When does the matrix equation $AXB = C$ have a solution?

Question

When is the matrix equation $$AXB = C$$ solvable for $X$? Assume non-square matrices $A$, $B$, $C$ and $X$ with compatible dimensions.

I need the answer in terms of relations between their rank/nullity/range spaces/null spaces etc.

Answer 1

We have the matrix equation in $\mathrm X \in \mathbb R^{n \times p}$

$$\mathrm A \mathrm X \mathrm B = \mathrm C$$

where $\mathrm A \in \mathbb R^{m \times n}$, $\mathrm B \in \mathbb R^{p \times q}$ and $\mathrm C \in \mathbb R^{m \times q}$ are given.

Left-multiplying by $\mathrm A^T$ and right-multiplying by $\mathrm B^T$, we obtain

$$\mathrm A^T \mathrm A \mathrm X \mathrm B \mathrm B^T = \mathrm A^T \mathrm C \mathrm B^T$$

If $\mathrm A$ has full column rank and $\mathrm B$ has full row rank, then $\mathrm A^T \mathrm A$ and $\mathrm B \mathrm B^T$ are invertible.
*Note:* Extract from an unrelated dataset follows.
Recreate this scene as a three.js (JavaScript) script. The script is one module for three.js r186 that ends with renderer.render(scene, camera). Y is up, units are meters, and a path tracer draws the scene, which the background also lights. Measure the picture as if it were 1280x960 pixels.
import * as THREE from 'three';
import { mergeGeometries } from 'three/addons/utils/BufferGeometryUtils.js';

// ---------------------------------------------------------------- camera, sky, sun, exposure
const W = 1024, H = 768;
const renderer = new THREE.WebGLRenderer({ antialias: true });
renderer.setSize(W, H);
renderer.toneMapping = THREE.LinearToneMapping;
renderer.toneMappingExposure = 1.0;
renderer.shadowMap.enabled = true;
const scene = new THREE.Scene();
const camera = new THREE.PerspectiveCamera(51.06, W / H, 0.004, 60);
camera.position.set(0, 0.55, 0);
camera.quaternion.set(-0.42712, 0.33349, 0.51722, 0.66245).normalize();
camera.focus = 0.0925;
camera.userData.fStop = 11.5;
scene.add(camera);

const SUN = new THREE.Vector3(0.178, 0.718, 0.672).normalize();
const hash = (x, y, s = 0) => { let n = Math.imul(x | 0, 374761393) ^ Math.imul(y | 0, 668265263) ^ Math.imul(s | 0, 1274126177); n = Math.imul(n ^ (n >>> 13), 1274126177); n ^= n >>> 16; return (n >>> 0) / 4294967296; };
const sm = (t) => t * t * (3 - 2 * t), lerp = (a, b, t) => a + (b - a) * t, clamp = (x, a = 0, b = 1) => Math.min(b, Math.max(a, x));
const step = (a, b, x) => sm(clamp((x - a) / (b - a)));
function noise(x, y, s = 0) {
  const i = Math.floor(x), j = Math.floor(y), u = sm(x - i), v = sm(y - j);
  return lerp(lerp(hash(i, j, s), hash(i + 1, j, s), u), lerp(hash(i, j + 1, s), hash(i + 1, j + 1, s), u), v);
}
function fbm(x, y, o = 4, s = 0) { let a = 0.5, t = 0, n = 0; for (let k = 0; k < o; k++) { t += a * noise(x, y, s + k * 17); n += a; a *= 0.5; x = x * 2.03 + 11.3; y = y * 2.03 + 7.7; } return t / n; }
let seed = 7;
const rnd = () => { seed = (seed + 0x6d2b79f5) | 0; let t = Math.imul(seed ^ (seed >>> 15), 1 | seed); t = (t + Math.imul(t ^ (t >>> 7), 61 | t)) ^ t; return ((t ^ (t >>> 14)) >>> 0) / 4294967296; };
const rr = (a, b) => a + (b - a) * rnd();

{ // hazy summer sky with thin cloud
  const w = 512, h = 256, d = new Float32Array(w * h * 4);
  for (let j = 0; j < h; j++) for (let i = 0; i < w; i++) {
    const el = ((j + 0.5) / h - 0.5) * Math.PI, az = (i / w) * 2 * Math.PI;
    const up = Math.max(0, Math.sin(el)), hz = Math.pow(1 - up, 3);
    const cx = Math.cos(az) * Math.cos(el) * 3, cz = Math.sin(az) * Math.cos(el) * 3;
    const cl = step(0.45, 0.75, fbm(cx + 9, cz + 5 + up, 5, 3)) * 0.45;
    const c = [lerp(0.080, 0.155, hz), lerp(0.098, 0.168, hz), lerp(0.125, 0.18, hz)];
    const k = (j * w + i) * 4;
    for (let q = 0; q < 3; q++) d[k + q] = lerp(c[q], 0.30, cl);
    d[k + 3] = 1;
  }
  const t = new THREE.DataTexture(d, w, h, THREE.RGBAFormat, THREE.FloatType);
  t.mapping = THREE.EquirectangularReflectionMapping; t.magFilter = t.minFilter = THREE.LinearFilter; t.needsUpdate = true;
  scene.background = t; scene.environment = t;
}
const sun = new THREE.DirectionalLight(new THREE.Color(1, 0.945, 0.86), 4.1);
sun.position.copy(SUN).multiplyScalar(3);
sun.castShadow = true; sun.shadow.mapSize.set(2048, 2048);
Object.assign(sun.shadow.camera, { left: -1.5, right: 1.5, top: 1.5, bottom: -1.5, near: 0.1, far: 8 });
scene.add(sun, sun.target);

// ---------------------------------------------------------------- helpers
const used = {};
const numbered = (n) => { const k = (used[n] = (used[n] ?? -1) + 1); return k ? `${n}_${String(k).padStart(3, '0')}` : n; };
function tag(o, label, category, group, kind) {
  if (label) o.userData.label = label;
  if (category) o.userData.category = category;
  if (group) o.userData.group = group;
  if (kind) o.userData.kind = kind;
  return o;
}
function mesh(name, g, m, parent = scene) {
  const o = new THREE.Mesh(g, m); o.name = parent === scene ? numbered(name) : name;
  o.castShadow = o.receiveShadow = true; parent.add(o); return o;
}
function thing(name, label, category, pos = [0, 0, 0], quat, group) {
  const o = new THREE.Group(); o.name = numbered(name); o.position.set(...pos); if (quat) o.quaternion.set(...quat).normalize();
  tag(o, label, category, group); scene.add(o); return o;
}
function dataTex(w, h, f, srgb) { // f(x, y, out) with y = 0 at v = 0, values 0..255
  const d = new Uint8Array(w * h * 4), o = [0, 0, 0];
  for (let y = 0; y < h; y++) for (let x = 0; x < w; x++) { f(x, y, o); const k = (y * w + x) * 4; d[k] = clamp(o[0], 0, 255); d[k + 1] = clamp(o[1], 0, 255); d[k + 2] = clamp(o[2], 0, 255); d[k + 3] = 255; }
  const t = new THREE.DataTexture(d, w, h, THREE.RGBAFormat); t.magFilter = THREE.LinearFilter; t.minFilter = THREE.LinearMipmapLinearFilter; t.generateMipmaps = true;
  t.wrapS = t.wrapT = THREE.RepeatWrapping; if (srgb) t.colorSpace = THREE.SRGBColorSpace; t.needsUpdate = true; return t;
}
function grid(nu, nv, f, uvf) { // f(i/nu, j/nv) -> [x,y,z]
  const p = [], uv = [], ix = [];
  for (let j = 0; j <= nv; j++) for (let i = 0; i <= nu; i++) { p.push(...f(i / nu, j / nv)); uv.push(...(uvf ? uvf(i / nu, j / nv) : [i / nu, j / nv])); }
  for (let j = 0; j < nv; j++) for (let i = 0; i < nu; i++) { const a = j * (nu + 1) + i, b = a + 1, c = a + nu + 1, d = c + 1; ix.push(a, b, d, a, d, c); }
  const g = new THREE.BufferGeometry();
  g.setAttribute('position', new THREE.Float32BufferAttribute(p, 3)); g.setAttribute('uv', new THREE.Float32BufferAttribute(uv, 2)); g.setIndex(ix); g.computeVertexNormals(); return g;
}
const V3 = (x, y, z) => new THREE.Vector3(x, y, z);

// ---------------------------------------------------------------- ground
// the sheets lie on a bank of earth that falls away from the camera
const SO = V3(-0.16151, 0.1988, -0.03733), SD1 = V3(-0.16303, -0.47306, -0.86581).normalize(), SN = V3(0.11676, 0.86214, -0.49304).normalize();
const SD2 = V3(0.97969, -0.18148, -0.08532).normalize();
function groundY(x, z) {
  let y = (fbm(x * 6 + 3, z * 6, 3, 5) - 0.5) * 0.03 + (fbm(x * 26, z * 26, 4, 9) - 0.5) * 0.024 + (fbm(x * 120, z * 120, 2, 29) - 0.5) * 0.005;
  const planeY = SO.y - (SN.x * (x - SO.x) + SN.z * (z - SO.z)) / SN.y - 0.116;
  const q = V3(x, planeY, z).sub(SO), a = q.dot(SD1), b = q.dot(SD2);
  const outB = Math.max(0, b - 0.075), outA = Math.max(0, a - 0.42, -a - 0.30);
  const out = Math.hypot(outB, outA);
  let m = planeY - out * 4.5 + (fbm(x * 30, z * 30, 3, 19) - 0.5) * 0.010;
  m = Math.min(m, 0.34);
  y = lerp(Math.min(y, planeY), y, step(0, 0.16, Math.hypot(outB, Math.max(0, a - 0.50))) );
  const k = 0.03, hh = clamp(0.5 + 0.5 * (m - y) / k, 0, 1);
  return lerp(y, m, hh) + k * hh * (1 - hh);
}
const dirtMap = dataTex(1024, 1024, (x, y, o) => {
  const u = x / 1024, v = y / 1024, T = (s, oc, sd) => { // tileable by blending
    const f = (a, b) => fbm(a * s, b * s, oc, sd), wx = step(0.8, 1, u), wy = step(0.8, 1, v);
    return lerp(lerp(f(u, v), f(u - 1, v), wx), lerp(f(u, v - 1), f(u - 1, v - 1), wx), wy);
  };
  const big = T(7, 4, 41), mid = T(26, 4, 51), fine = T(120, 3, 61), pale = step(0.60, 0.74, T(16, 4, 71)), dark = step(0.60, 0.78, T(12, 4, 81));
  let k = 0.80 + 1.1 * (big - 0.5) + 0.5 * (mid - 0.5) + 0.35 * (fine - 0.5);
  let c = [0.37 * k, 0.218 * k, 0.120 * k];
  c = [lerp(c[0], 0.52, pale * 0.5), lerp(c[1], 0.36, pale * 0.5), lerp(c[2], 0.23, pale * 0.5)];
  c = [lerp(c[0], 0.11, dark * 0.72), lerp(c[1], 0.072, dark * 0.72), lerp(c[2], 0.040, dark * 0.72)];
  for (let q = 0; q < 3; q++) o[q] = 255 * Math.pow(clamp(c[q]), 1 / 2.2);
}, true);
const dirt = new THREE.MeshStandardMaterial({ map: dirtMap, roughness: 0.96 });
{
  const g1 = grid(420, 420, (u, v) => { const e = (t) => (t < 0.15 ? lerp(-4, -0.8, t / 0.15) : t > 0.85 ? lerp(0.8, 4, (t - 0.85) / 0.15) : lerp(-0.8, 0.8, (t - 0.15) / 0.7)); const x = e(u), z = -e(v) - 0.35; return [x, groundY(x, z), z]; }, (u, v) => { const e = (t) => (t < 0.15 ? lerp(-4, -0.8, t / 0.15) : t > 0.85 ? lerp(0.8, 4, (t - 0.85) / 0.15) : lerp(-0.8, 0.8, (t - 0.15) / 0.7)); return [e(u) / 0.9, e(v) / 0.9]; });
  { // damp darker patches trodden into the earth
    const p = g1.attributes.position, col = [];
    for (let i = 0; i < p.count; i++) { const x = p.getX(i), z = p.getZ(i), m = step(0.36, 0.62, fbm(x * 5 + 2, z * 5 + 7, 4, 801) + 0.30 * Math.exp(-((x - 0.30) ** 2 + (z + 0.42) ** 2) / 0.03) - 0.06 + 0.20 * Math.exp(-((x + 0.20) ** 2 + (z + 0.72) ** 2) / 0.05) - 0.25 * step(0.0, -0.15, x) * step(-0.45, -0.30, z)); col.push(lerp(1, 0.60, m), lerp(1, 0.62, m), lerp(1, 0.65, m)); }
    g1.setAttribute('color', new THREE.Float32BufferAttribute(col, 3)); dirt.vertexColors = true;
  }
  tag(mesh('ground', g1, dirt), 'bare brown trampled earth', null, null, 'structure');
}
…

Hence,

$$\hat{\mathrm X} := (\mathrm A^T \mathrm A)^{-1} \mathrm A^T \mathrm C \mathrm B^T (\mathrm B \mathrm B^T)^{-1}$$

is a candidate solution. Left-multiplying $\hat{\mathrm X}$ by $\mathrm A$ and right-multiplying it by $\mathrm B$, we obtain

$$\mathrm A \hat{\mathrm X} \mathrm B = \underbrace{\mathrm A (\mathrm A^T \mathrm A)^{-1} \mathrm A^T}_{=: \mathrm P_{\mathrm A}} \mathrm C \underbrace{\mathrm B^T (\mathrm B \mathrm B^T)^{-1} \mathrm B}_{=: \mathrm P_{\mathrm B^T}} = \mathrm P_{\mathrm A} \mathrm C \mathrm P_{\mathrm B^T}$$

where $\mathrm P_{\mathrm A}$ and $\mathrm P_{\mathrm B^T}$ are the projection matrices that project onto the column space of $\mathrm A$ and the row space of $\mathrm B$, respectively. If

$$\mbox{Im} (\mathrm C) \subseteq \mbox{Im} (\mathrm A) \qquad \qquad \qquad \mbox{Im} (\mathrm C^T) \subseteq \mbox{Im} (\mathrm B^T)$$

then

$$\mathrm P_{\mathrm A} \mathrm C \mathrm P_{\mathrm B^T} = \mathrm C$$

and the candidate solution $\hat{\mathrm X}$ is indeed a solution to the matrix equation $\mathrm A \mathrm X \mathrm B = \mathrm C$.